In Brief – UK Prime Minister Keir Starmer’s Government has forced out Marcus Bokkerink as the chair of its antitrust regulator for failing to prioritize the government’s economic growth agenda. Chancellor of the Exchequer Rachel Reeves said she needed someone leading the Competition and Markets Authority (CMA) who was aligned with her “strategic direction”. Reeves called for plans from all regulatory agencies to “tear down” red tape, saying “I want to see this mission woven into the very fabric of our regulators through a cultural shift from excessively focusing on risk to helping drive growth.” That followed Starmer’s comments to a gathering of investors last year that, “We will make sure that every regulator in this country – especially our economic and competition regulators – takes growth as seriously as this room does.” A team from the CMA led by CEO Sarah Cardell met with the Reeves last week to present ideas on how to stimulate growth and clearly, they fell short. Bokkerink, who served as Chairman of the CMA Board since September 2022, will be replaced as the CMA’s interim chair by Doug Gurr, a former Amazon executive who led the company’s UK business.

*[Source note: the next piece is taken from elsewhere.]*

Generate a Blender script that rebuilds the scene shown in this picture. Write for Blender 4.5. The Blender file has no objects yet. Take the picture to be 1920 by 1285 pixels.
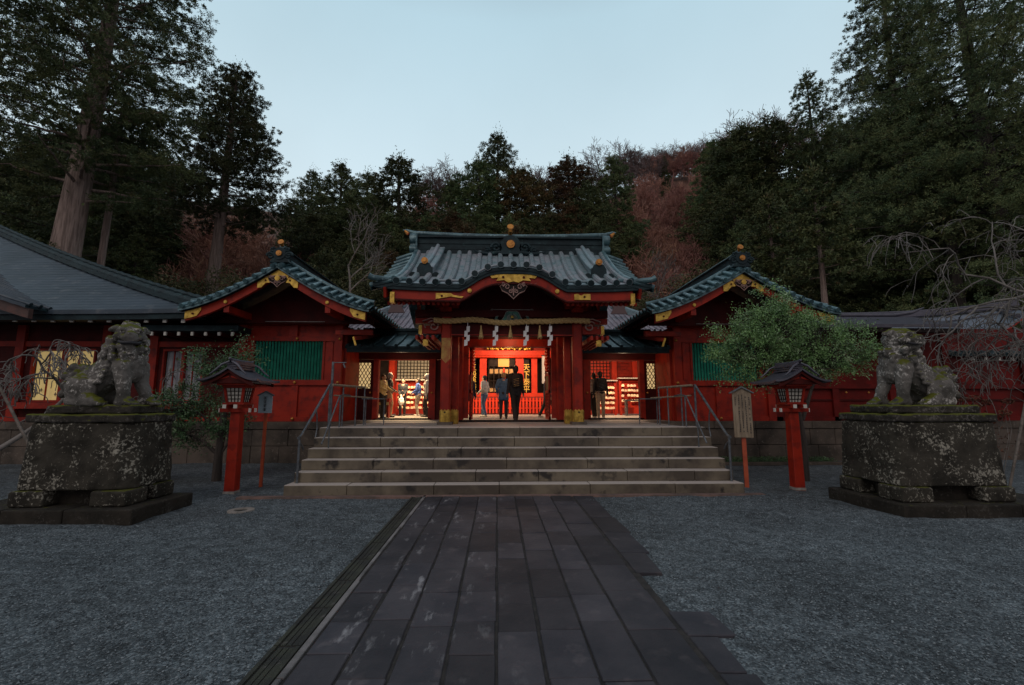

Context – Presenting the UK as a more reasonable regulator than the EU, and therefore an appealing market for business investment, was a theme of the pro-Brexit Conservative Governments. But their tech policies were schizophrenic. The UK DMCC parallels the EU’s DMA, the Online Safety Act is the UK take on the EU DSA, and the CMA was actively scrutinizing AI and Big Tech companies along with EU and US regulators. The Labor Party backed those laws. But AI is now a top government priority for tech investment, and the PM recently said that his government will offer investors “stability, pragmatism and the good sense they would expect from democratic British values.” Canning the Chair of the CMA sends a strong signal. But there is so much more to digital regulation than just AI. Plus, Trump seems intent on pushing the tech regulation climate so much farther in the investor direction than Biden ever considered that it will be harder to appear comparatively friendly.